══ Records ══
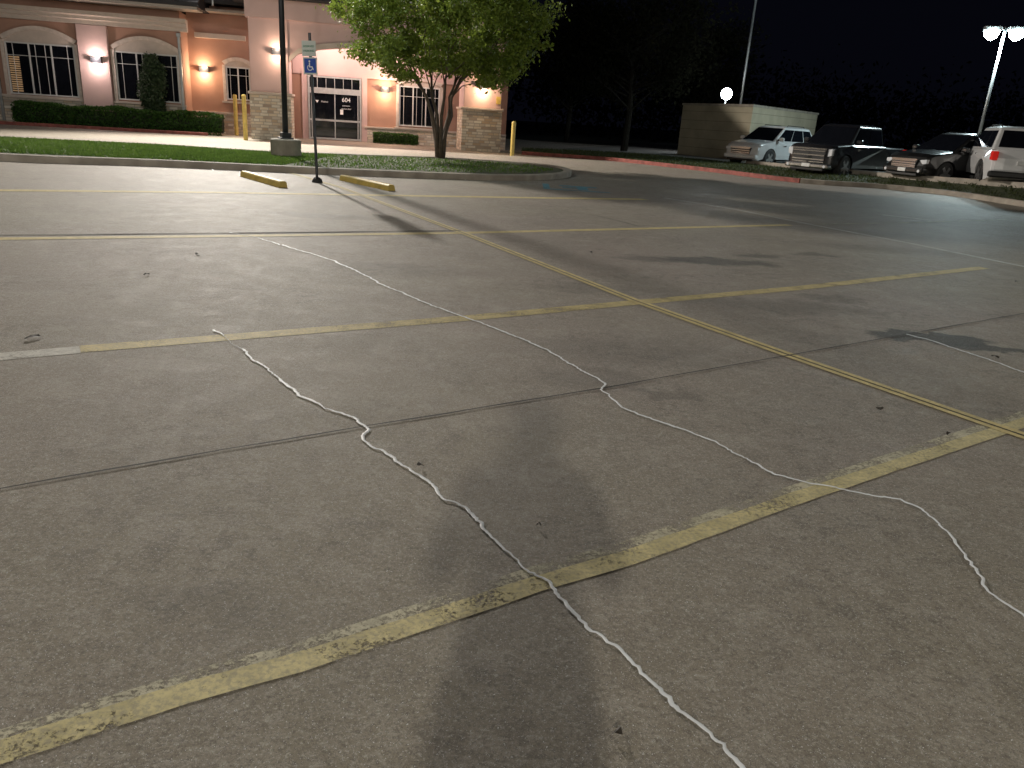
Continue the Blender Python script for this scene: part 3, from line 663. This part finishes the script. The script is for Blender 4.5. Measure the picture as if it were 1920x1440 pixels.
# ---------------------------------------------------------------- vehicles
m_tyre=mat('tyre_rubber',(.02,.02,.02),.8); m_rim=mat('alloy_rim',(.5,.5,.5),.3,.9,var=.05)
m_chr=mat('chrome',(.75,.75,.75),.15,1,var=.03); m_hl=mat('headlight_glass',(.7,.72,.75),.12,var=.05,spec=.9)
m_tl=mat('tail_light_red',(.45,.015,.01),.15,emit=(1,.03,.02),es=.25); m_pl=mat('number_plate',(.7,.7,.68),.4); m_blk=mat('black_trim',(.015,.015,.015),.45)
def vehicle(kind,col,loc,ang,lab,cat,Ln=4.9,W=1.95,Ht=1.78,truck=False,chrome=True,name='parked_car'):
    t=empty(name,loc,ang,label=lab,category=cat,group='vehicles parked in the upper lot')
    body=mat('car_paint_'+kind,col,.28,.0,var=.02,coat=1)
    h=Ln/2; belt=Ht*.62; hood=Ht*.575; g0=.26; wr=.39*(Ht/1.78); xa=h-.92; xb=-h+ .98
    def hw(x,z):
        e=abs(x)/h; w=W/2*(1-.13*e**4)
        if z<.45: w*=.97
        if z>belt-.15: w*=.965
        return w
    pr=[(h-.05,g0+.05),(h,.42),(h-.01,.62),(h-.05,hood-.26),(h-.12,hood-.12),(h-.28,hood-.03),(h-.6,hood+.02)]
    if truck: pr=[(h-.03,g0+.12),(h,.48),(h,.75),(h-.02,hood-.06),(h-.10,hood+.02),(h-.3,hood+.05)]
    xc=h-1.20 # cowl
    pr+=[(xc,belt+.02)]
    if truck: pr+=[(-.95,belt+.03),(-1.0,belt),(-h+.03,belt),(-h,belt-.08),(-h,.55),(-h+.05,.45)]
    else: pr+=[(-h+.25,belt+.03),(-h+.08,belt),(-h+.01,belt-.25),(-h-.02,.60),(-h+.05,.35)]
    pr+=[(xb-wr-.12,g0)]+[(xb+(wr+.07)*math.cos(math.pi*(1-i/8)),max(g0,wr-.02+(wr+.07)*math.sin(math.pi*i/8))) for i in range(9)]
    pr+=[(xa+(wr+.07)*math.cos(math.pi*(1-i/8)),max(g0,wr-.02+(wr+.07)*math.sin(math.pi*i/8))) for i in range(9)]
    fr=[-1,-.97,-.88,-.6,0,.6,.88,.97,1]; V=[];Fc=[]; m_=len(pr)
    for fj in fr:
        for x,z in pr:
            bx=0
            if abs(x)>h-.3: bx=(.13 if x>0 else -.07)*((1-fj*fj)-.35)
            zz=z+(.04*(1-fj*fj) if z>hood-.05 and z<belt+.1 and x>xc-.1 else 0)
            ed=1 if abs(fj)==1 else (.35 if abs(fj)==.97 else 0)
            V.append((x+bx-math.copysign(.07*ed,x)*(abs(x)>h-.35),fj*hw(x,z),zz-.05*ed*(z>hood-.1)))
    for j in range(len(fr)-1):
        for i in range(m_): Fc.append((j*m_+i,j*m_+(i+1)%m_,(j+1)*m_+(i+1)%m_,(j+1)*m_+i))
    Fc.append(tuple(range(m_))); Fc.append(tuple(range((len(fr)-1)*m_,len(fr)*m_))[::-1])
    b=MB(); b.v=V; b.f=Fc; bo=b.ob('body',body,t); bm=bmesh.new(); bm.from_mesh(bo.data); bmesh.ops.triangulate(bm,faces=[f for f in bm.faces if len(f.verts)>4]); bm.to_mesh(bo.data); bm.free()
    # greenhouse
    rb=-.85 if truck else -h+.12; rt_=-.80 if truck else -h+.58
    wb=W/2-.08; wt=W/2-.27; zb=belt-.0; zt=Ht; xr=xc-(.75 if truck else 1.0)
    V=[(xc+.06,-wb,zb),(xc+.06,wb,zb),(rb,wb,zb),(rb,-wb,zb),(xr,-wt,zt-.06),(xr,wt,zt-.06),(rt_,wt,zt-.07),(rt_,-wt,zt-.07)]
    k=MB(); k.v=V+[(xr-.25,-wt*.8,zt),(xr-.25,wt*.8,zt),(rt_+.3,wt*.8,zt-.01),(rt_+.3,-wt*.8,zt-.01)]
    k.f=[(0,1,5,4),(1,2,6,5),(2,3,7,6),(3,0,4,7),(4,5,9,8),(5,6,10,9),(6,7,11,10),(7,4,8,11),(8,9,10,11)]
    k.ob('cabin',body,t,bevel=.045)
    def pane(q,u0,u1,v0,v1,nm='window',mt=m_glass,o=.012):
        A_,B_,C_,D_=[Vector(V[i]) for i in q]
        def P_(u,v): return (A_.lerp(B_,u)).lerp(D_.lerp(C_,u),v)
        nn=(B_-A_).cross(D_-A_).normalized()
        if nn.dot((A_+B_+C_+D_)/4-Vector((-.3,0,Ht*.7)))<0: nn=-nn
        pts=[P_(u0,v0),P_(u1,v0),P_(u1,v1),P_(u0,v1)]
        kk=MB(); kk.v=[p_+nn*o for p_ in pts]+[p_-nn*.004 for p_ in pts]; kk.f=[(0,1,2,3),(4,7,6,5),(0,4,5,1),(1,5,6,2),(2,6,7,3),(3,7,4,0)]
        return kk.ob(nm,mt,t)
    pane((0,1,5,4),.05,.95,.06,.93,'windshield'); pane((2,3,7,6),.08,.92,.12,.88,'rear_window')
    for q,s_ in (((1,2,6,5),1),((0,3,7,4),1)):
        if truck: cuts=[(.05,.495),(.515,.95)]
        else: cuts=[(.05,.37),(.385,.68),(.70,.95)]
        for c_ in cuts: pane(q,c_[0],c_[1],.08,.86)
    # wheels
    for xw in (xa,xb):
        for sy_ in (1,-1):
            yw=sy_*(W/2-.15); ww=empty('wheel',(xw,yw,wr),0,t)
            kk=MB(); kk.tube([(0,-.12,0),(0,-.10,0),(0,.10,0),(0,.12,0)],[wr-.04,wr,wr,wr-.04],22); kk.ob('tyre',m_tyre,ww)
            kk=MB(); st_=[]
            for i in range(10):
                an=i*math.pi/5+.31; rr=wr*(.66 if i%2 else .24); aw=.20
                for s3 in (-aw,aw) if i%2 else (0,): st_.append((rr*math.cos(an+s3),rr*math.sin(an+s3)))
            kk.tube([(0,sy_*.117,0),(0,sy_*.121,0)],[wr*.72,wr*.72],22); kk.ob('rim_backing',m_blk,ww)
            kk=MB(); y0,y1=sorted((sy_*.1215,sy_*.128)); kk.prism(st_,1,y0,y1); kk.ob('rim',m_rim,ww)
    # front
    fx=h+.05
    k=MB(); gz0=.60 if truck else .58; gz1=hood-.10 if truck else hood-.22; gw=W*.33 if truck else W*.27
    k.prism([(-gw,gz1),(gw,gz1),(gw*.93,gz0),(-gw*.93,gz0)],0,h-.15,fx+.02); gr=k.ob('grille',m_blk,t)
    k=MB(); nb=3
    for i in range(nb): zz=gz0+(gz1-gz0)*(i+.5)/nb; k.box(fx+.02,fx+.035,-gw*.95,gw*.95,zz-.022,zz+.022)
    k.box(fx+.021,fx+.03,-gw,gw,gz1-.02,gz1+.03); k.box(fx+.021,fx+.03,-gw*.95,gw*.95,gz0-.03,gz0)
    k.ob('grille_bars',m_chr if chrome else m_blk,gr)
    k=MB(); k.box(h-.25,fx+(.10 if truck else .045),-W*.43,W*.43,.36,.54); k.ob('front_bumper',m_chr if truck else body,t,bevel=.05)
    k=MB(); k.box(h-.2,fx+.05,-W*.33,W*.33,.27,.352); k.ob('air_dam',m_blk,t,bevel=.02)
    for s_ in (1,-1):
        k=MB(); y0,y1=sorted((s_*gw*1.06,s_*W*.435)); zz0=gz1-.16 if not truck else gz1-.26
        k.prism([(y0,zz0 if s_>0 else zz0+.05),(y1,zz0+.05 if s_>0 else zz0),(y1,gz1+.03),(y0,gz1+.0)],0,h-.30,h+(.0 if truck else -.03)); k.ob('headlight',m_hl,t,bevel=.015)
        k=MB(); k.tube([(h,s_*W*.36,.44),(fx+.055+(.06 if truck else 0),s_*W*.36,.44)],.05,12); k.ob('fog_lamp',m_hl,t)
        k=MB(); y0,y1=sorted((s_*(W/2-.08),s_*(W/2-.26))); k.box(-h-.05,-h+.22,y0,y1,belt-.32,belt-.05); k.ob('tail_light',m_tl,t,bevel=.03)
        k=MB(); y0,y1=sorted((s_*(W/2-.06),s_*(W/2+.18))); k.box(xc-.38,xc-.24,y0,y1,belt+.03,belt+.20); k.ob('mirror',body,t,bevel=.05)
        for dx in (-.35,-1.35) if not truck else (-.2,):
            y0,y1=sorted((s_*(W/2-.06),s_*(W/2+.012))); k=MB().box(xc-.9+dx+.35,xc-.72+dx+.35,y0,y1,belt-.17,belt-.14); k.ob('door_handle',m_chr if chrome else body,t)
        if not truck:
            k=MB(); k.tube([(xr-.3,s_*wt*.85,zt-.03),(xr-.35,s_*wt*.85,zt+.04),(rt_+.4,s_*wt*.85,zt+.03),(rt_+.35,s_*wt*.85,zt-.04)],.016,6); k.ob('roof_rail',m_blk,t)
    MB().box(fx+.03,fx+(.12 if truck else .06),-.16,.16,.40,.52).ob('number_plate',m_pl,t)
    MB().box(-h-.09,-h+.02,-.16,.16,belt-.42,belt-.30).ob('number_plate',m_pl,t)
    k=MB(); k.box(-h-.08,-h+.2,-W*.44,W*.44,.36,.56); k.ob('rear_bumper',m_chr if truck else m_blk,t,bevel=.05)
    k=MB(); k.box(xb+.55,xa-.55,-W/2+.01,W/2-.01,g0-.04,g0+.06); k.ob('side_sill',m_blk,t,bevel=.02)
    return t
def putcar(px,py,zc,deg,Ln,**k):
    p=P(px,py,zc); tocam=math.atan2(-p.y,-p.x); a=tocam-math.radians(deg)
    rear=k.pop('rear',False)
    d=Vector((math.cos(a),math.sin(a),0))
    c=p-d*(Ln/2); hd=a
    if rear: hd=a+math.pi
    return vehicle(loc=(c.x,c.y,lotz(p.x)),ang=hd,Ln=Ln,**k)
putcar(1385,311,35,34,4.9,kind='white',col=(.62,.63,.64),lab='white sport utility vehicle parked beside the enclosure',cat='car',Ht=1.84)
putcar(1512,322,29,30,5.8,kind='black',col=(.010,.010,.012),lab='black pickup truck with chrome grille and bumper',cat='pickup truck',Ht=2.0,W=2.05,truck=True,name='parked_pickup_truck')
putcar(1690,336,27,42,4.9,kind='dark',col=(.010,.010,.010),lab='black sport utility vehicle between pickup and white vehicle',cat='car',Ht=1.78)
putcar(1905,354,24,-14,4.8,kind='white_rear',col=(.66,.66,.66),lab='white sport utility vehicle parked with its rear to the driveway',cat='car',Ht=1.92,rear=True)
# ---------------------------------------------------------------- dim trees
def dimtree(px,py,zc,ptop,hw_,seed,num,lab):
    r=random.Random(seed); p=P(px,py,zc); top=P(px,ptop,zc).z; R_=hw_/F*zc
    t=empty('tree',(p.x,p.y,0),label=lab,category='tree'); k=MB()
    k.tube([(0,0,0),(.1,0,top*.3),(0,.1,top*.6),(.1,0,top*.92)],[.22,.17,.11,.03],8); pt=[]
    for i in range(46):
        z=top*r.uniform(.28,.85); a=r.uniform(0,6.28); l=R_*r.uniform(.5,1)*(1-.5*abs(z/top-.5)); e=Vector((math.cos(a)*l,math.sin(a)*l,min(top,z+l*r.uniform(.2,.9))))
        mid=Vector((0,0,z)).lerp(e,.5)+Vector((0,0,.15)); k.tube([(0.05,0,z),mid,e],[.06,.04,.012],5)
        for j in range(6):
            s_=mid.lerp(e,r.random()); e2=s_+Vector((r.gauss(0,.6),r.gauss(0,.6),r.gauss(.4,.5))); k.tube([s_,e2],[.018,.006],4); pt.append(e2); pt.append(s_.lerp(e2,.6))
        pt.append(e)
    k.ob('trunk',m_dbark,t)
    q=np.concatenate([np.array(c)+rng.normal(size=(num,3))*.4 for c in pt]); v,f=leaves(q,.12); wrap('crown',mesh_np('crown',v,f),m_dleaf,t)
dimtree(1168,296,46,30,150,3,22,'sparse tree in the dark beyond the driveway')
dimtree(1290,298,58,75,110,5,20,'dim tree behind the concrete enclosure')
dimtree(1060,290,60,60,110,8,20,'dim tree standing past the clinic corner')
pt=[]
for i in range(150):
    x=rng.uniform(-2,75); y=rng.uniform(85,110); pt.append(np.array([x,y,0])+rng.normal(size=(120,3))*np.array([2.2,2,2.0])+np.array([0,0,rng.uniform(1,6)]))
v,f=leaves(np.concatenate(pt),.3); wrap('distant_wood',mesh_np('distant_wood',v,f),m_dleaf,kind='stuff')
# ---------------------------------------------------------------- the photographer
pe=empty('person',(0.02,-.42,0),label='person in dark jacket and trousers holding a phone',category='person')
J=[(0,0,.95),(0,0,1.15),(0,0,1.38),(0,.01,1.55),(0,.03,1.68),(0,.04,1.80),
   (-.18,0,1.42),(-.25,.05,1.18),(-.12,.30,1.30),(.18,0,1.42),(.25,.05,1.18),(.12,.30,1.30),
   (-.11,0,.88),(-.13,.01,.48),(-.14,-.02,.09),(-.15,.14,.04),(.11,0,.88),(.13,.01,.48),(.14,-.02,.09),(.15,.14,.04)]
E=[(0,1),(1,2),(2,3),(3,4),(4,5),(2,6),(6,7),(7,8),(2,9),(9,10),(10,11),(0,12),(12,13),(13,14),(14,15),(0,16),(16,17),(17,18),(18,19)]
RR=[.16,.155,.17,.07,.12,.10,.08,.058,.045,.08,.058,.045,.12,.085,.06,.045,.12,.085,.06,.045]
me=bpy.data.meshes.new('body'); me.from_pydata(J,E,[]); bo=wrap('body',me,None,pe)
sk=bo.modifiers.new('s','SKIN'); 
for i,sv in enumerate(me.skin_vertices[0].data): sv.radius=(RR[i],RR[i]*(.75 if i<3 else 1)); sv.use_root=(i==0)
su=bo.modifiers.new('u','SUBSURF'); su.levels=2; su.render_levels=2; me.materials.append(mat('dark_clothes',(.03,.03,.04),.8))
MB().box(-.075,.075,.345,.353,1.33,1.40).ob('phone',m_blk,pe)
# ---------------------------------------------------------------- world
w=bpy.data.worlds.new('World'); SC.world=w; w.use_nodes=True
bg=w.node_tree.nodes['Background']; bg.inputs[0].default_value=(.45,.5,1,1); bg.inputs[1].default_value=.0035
═══
══ Records ══
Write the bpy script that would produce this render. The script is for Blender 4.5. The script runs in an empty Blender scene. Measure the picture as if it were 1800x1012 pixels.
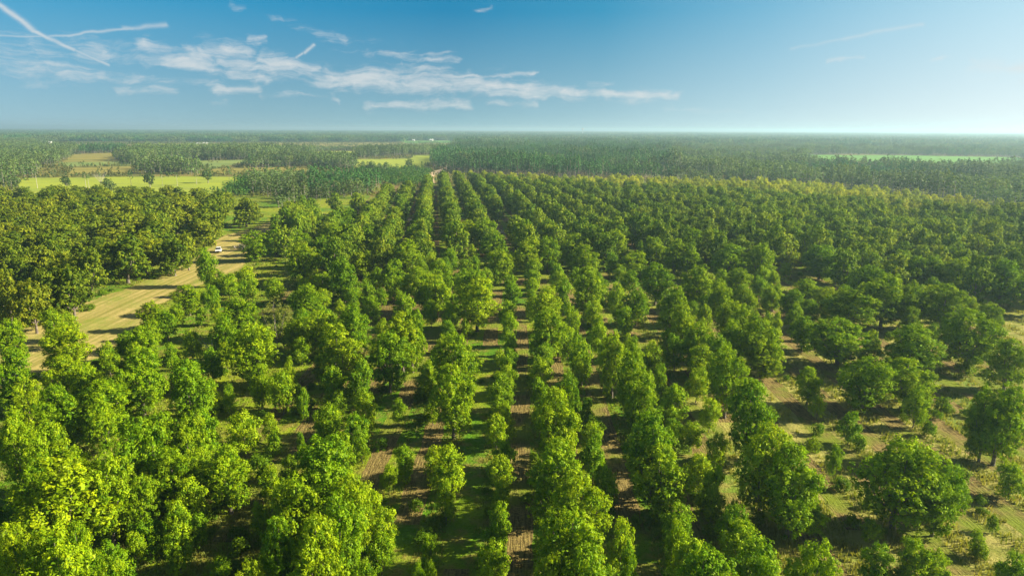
═══
══ Records ══
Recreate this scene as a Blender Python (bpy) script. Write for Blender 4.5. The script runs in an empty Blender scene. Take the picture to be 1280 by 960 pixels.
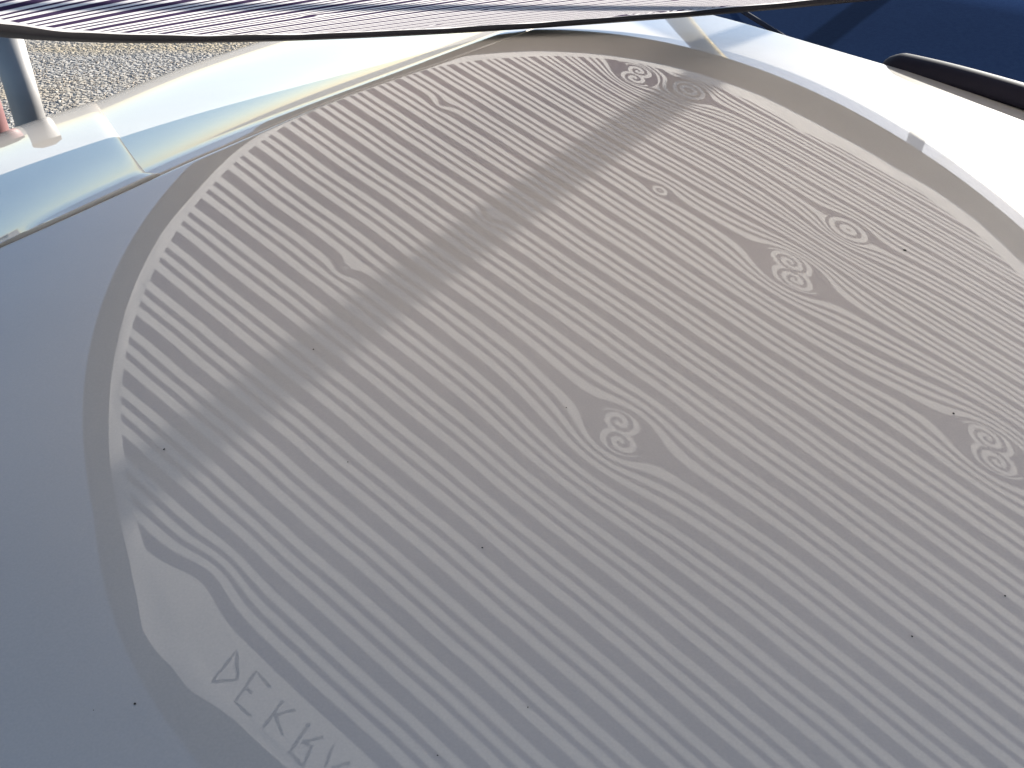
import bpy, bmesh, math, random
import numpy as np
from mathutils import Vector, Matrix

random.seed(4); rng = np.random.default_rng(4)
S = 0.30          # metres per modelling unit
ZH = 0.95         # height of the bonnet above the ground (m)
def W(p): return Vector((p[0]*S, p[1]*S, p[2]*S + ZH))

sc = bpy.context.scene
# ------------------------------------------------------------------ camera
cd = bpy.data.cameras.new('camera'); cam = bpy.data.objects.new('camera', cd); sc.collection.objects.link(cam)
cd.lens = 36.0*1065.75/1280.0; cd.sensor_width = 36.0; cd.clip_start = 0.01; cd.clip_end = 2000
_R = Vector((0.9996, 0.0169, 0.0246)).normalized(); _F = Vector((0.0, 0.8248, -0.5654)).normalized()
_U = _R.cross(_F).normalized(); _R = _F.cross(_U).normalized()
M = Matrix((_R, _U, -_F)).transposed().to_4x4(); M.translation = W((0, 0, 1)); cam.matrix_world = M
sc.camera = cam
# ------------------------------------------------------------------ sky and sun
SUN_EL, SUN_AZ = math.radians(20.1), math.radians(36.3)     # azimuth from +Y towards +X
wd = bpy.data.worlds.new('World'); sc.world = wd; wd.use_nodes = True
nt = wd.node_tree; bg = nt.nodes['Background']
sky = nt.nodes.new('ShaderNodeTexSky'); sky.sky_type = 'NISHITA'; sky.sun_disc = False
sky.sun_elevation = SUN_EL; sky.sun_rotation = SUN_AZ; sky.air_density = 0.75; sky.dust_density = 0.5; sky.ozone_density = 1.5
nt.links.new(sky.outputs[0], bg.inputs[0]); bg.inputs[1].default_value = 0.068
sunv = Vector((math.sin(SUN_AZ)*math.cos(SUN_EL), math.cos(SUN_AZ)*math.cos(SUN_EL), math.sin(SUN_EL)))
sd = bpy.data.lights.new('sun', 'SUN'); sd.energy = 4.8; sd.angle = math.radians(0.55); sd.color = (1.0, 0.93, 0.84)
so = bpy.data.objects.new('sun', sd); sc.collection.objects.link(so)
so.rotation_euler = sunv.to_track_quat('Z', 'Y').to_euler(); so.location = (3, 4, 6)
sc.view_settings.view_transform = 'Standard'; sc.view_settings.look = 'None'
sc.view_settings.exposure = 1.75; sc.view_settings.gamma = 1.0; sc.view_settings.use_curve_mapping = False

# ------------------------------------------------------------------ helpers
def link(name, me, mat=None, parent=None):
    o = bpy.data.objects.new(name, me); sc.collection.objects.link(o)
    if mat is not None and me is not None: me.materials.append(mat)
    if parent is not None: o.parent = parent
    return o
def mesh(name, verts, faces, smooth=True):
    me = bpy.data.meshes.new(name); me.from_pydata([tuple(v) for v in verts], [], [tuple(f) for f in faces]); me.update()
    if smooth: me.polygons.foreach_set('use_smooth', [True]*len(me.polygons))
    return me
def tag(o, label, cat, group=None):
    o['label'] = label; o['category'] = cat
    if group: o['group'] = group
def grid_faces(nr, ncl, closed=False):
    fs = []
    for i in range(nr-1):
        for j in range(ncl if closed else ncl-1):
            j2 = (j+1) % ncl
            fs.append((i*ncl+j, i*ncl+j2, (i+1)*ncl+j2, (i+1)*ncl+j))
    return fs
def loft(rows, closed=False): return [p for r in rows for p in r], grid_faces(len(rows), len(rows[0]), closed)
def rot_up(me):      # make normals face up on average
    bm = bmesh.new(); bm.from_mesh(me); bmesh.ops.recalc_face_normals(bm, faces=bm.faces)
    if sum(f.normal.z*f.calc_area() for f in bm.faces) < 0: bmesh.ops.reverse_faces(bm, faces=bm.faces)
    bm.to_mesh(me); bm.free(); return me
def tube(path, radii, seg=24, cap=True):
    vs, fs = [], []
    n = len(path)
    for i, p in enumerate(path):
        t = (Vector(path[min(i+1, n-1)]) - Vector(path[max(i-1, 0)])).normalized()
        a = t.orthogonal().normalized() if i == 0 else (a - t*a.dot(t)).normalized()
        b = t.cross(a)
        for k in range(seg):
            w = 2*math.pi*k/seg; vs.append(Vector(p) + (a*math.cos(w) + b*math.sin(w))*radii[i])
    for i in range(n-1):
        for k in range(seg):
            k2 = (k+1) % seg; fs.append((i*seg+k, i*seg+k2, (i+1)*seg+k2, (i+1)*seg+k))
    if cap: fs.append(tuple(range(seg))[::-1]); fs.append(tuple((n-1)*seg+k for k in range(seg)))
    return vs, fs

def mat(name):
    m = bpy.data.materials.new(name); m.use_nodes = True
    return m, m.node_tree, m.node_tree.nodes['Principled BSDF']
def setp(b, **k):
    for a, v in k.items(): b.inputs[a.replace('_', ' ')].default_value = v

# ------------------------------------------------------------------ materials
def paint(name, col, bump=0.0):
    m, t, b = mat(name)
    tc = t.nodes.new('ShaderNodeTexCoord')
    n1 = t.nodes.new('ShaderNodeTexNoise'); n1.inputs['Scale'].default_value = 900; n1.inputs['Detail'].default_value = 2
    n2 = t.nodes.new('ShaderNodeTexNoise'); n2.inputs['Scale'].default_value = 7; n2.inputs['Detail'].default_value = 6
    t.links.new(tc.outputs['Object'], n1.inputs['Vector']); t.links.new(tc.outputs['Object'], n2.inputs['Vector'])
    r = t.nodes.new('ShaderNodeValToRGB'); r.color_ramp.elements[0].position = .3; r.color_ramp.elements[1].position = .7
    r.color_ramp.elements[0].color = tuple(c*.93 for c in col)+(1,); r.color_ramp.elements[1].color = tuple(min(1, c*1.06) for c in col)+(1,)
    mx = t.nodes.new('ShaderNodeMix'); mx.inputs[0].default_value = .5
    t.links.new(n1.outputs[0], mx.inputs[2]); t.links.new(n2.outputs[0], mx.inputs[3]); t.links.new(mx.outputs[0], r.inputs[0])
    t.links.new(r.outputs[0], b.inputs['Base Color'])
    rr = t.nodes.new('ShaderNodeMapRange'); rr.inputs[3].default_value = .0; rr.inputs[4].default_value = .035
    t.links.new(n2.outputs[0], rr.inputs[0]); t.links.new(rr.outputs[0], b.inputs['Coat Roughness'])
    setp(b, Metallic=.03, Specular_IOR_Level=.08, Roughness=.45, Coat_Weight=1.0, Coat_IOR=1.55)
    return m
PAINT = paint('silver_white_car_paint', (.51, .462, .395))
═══
What needs to be done: Go through the records. Copy each line where "empty" appears.

Correct response:
    t=empty(name,loc,ang,label=lab,category=cat,group='vehicles parked in the upper lot')
            yw=sy_*(W/2-.15); ww=empty('wheel',(xw,yw,wr),0,t)
    t=empty('tree',(p.x,p.y,0),label=lab,category='tree'); k=MB()
pe=empty('person',(0.02,-.42,0),label='person in dark jacket and trousers holding a phone',category='person')
Write the bpy script that would produce this render. The script is for Blender 4.5. The script runs in an empty Blender scene. Measure the picture as if it were 1800x1012 pixels.
Recreate this scene as a Blender Python (bpy) script. Write for Blender 4.5. The script runs in an empty Blender scene. Take the picture to be 1280 by 960 pixels.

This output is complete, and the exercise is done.